Как убеждает нас художественная логика «Элегии» (этого, быть может, самого емкого и беспощадно трезвого в своей исповедальности лирического шедевра болдинской поры), многогранность жизнеощущения Пушкин вынужден был отстаивать в 30-е годы, ибо и на нее покушалась действительность «железного века», жестко ограничившая возможности духовной свободы. В постижении смысла эпохи, лицо которой еще не раскрылось вполне, хотя уже явственно проступали ее тревожные приметы, Пушкин опирался на синтетически-универсальный склад своего духовного зрения. Нужно ли говорить, что Пушкин 30-х годов обращается к истории не ради академически-отвлеченных разысканий и даже не ради художественных реконструкций. Он стремился осмыслить духовные процессы 30-х годов на стыках времен, в системе возможных исторических аналогий. Он как бы исходил при этом из допущения, что сущность современной ему эпохи нельзя понять исключительно изнутри, но можно приблизиться к ней из глубины исторического контекста.
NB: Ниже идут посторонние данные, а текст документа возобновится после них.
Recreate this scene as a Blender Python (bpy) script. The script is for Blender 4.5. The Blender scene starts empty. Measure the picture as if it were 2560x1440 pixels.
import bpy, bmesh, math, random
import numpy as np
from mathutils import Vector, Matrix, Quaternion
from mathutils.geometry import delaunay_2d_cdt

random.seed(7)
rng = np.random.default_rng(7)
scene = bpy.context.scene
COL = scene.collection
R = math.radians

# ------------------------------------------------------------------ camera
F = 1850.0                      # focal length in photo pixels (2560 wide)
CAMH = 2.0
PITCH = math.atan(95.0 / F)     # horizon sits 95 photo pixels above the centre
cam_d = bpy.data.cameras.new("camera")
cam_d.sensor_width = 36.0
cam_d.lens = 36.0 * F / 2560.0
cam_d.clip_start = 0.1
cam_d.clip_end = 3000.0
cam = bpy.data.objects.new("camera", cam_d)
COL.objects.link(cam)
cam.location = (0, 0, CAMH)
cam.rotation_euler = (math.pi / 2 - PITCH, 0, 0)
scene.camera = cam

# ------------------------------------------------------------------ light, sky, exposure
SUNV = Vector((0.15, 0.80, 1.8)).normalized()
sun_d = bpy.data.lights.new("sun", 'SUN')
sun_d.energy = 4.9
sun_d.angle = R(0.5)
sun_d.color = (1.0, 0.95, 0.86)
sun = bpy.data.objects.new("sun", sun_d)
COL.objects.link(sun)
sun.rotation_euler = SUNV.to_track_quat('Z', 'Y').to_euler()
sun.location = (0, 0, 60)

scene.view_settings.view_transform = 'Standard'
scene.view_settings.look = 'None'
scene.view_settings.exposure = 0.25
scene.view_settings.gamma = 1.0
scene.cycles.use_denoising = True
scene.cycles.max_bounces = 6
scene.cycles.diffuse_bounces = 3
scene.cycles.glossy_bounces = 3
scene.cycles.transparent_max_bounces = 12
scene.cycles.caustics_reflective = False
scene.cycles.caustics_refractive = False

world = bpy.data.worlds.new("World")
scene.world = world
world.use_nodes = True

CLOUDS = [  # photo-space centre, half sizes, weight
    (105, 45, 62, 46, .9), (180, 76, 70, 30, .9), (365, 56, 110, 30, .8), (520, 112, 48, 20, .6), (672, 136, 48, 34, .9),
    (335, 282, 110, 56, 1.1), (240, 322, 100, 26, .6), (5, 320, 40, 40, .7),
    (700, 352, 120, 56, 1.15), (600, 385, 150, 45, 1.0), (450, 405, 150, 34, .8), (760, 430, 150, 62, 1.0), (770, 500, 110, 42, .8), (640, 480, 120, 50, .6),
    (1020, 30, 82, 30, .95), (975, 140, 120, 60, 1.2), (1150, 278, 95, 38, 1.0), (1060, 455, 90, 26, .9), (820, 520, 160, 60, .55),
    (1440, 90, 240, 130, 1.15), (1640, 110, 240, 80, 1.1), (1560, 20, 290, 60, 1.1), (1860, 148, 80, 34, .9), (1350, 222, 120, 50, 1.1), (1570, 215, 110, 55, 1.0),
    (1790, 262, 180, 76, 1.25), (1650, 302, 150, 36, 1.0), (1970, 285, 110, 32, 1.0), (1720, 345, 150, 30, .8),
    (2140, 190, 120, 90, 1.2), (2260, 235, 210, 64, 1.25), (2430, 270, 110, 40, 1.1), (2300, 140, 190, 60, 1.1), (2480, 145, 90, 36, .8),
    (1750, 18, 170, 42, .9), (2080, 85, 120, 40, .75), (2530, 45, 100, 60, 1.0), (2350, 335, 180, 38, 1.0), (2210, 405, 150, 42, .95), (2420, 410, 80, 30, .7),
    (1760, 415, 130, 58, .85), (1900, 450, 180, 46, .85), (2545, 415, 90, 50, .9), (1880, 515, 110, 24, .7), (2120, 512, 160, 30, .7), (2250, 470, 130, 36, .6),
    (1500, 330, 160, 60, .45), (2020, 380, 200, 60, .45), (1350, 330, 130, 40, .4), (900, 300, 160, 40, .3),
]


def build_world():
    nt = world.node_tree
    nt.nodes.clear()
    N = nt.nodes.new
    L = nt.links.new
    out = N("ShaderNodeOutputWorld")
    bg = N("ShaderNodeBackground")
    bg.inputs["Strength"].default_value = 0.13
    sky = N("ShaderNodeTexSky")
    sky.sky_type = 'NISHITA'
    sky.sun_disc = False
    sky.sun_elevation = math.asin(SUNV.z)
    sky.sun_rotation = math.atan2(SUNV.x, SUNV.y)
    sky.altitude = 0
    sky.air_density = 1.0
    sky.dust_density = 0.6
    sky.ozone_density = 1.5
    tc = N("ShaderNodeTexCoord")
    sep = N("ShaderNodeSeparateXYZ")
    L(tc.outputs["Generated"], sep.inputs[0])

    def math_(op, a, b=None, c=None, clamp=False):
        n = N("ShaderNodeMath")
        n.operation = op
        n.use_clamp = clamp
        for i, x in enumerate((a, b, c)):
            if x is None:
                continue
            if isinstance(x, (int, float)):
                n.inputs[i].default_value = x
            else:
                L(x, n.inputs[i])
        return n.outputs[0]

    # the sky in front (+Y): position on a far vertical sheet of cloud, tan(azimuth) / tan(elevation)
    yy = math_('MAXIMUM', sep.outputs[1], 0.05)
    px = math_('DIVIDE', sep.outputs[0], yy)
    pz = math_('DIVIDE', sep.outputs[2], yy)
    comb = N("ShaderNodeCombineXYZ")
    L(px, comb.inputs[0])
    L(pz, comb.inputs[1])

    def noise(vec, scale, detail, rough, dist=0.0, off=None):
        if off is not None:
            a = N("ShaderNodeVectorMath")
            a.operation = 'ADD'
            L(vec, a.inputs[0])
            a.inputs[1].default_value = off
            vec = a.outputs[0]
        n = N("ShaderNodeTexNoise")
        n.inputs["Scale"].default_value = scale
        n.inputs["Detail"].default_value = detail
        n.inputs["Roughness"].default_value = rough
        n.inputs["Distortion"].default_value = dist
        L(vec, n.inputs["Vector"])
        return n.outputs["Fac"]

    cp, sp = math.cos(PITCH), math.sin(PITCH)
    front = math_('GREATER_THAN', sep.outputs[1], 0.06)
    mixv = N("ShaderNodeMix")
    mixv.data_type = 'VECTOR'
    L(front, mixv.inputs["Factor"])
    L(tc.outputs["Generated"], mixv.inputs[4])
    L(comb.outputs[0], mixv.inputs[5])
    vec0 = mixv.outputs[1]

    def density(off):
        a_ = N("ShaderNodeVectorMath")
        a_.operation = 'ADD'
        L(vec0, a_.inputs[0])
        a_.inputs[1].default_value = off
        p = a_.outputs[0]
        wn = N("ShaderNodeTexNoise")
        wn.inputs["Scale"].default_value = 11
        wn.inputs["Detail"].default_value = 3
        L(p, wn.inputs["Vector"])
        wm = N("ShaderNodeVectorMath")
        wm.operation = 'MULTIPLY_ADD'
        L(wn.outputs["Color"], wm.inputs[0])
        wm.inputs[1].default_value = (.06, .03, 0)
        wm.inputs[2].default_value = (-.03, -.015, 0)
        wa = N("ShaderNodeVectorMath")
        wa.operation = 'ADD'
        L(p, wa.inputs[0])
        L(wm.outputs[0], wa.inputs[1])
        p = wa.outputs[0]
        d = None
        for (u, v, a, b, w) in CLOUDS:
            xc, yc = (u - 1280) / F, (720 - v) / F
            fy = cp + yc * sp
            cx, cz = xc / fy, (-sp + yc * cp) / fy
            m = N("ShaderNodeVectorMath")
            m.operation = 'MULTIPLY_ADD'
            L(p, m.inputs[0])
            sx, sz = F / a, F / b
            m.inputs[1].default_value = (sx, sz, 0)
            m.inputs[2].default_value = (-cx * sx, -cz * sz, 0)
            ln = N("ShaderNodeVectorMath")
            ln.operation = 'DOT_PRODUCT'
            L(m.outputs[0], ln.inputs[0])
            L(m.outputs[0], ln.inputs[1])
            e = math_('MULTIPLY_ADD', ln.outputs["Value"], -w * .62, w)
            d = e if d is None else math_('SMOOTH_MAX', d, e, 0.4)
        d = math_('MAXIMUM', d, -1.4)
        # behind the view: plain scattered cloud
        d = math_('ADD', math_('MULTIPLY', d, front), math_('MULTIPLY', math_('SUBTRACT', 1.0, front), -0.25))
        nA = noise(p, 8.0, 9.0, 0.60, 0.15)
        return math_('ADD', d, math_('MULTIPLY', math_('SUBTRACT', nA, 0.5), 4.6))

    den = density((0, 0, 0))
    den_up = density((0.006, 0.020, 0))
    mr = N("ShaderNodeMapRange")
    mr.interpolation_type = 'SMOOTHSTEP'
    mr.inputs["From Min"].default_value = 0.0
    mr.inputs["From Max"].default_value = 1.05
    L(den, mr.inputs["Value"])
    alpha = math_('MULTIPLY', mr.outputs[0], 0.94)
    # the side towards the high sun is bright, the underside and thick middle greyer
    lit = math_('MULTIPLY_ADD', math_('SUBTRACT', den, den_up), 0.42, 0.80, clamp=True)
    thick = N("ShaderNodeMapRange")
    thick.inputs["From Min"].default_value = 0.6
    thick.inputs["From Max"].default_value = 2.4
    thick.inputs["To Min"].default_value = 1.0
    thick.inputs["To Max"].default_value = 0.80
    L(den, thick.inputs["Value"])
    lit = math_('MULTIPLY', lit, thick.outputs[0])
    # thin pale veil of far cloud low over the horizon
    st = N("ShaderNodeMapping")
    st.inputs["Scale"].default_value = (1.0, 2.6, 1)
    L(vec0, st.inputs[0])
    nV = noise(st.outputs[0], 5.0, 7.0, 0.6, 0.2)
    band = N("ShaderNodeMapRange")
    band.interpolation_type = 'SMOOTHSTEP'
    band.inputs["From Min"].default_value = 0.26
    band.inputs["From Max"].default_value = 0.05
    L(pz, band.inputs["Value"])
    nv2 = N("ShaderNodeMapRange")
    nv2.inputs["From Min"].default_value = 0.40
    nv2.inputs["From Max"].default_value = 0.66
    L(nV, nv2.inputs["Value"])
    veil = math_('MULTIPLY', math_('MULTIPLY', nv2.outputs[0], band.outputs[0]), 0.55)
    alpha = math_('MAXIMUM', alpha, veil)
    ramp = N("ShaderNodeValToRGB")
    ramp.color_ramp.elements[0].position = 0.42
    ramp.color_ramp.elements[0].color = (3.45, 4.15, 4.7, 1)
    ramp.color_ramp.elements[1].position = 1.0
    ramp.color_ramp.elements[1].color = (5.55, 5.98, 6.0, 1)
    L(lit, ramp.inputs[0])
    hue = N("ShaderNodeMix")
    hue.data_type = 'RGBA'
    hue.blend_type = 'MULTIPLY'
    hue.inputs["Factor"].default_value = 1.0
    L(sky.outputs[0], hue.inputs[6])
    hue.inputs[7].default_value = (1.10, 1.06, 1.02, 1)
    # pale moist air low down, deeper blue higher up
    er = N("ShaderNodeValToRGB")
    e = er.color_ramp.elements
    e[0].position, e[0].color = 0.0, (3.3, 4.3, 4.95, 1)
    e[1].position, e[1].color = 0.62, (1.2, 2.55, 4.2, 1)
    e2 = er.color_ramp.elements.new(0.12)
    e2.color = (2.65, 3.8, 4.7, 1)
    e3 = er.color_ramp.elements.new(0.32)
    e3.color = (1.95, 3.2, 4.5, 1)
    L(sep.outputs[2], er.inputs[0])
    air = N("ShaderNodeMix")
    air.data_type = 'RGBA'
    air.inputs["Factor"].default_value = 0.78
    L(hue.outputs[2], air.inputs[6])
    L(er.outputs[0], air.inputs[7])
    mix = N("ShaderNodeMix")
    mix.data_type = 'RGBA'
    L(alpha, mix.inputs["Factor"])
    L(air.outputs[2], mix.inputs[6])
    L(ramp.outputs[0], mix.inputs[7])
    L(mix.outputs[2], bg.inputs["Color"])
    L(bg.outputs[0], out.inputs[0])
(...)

Сходным путем шел Пушкин и к сложнейшим конфликтам психологического мира, к анализу трагических искажений его, порожденных резким сломом стабильного чувства жизни, перебоем исторической инерции. Многомерность пушкинского восприятия душевного мира являет собой в «Маленьких трагедиях» не только авторский противовес жизнеощущениям персонажей, замкнувшимся в узких пределах всепоглощающих страстей. Она — инструмент художественного исследования и исходная опора его, ибо за неистовством страсти, деформирующим весь духовный строй личности, Пушкин стремится увидеть живую неисчерпаемость души, богатство ее невоплотившихся возможностей. Освобождающая сила этого пушкинского «зрения», отвергающего иллюзии, вбирающего в себя крайности однолинейного виденья героев, царит в «Маленьких трагедиях». Психология персонажей, запечатленная в действии «Маленьких трагедий», подчинена единству четко и крупно выявленной страсти, которой пушкинские герои предаются безудержно, забывая ради нее весь мир. Впрочем, вернее было бы сказать, что горизонты такой страсти, разросшейся до трагически необъятных пределов, смыкаются для пушкинских персонажей, этих «мономанов страсти», как выразился Д. Д. Благой, с горизонтами всего мира. Такая страсть порою (в «Моцарте и Сальери», в «Пире во время чумы», в «Скупом рыцаре») сливается с идеей, выношенной героем, к тому же с «неподвижной идеей». Идея эта замыкает на себе все духовные помыслы персонажа, его волю, его поступки, словом, весь круг его бытия. В этом смысле герои Пушкина (Сальери, барон Филипп, даже Сильвио из повести «Выстрел») — тоже идеологи, как и герои Достоевского. Правда, им чуждо экспериментирование с идеями. Они почти не знают распада между стихией страстей и мышлением, между мышлением и волей, между действием и самоанализом. И рефлексия как показатель этого распада им почти неведома. Почти — потому, что как только в герое начинает просыпаться рефлектирующее начало, в этот момент в «Маленьких трагедиях» «опускается занавес». Тяжесть рефлексии и предстоящая пытка бесконечных сомнений, одним лишь штрихом помеченные в финалах «Моцарта и Сальери», «Пира во время чумы», воспринимаются как перспектива трагического возмездия. В этой возможности возмездия нет и тени авторского «суда» над героем (авторская оценка в прозе и в драматургии Пушкина всегда растворена или, точнее, опредмечена в системе композиционных сцеплений). В ней лишь, думается нам, верно угадана объективная логика развития фанатически односторонних страстей.
Особенность пушкинского мышления в болдинскую пору — не просто сопряжение крайностей (жизнеотношений ли героев или лирических эмоций автора), но сопряжение внутренне расщепленных крайностей, включение в контрастную цепь того, что уже не равно себе, разорвано противоречием. Вот почему Пушкин менее всего склонен к простому противопоставлению характеров. Поляризацию характеров как единственную основу драматической интриги Пушкин отвергал, усматривая в ней реликт старой поэтики классицизма. Достаточно вспомнить красноречивую пометку, сделанную поэтом на полях статьи П. А. Вяземского «О жизни и сочинениях В. А. Озерова»: «Противоположности характеров вовсе не искусство — но пошлая пружина французских трагедий»[8]. «Всеобъемлемость чувства» у Пушкина проступает и там, где она стеснена, скована перенапряжением какой-либо страсти. Пушкин схватывает потенциальную многогранность бытия в психологических явлениях, готовых уклониться и уклоняющихся от полноты жизнеощущения.